By HOU LIQIANG | China Daily | Updated: 2019-12-04 08:38

The Canton Tower stands tall over Guangzhou, South China's Guangdong province, on Aug 9, 2018. [Photo/IC]

Documents passed by fourth plenum strengthen assessment, inspection

A recently approved Party document includes urgently needed policies to promote China's ecological progress, and the assessment and inspection mechanism in it will help ensure their effective implementation, experts said.

The Fourth Plenary Session of the 19th Central Committee of the Communist Party of China, held from Oct 28 to 31, approved decisions on upholding and improving socialism with Chinese characteristics and advancing modernization of China's system and capacity for governance.

The document also deals with further upgrading the system for developing an ecological civilization and promoting the harmonious coexistence between humans and nature, exercising the strictest possible environment-related restraints and strengthening the related accountability system.

Calling the building of an ecological civilization "a strategy with lasting importance for sustainable development of the Chinese nation in the millennium to come", the document emphasized practicing the maxim of "lucid waters and lush mountains are invaluable assets" and remaining committed to the basic State policy of conserving resources and protecting the environment.

Vowing to implement the strictest possible systems for environmental protection, fully establish a mechanism to promote highly efficient utilization of resources, improve institutions for ecological restoration and conservation and strengthen the accountability system, the document listed policies that need to be quickly rolled out or upgraded.

One is to speed up establishment of a national mechanism to coordinate the planning and utilization of the country's land by mapping out areas for protection, farmland and urban boundaries.

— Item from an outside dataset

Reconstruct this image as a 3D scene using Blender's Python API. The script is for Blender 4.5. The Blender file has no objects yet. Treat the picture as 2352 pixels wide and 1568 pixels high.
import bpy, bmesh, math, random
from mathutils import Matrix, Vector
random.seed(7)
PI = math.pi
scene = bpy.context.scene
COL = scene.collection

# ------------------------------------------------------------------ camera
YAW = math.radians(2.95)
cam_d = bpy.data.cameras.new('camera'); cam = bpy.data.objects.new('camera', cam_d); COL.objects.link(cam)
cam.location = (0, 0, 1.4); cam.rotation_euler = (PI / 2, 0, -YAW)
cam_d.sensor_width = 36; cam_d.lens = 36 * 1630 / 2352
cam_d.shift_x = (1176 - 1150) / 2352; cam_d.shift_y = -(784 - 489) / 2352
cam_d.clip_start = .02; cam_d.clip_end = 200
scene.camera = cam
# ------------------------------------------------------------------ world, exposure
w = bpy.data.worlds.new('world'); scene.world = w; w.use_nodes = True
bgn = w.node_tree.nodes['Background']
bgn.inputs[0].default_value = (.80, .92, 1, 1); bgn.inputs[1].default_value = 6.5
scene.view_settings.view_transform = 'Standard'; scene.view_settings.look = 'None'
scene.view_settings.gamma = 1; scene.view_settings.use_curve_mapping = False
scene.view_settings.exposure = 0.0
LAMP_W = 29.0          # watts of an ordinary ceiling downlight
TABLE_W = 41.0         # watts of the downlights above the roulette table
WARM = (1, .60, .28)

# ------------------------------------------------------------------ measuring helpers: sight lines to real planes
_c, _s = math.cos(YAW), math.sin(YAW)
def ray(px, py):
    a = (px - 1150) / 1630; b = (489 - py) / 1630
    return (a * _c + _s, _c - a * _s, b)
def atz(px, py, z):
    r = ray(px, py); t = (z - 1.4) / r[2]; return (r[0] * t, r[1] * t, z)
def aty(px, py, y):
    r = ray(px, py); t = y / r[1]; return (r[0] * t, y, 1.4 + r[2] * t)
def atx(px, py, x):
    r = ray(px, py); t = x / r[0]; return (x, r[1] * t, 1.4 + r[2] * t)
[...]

Li Ganjie, ecology and environment minister, said the decision defines the direction for ecological progress. The decision "is more explicit about systems that we most need to insist on and implement and those to establish and improve ecological progress and ecological and environmental protection. It provides the direction and fundamental principles to speed up improving the institutional system for ecological civilization, supported by modernization of institutions and capabilities for ecological and environmental governance," Li said.

The document also includes a series of measures mainly targeting local governments and their leading officials.

In addition to an assessment system to evaluate local governments' performance in promoting ecological civilization, the document promises a mechanism for auditing natural resources for leading officials who are being transferred or leaving office, a lifelong accountability system for environmental damage and carrying out central government ecology and environment inspections.

Chang Jiwen, deputy director of the Institute for Resources and Environment at the Development Research Center of the State Council, said these measures are key for effective implementation of systems included in the document.

"These systems are good. They still need effective implementation, however, to make them play their role, or they will become like decorations hung on the wall. This makes the conduct of central ecological and environmental inspections and the assessment important," Chang said.

He said it's also important to address the inadequacies of many local governments in coordinating economic development and ecological protection, which has hindered the country's ecological progress, to ensure effective implementation.

Li said the Ministry of Ecology and Environment will make efforts to enlarge public participation, enhance legislation and resort to financial instruments to smooth implementation of policies included in the document.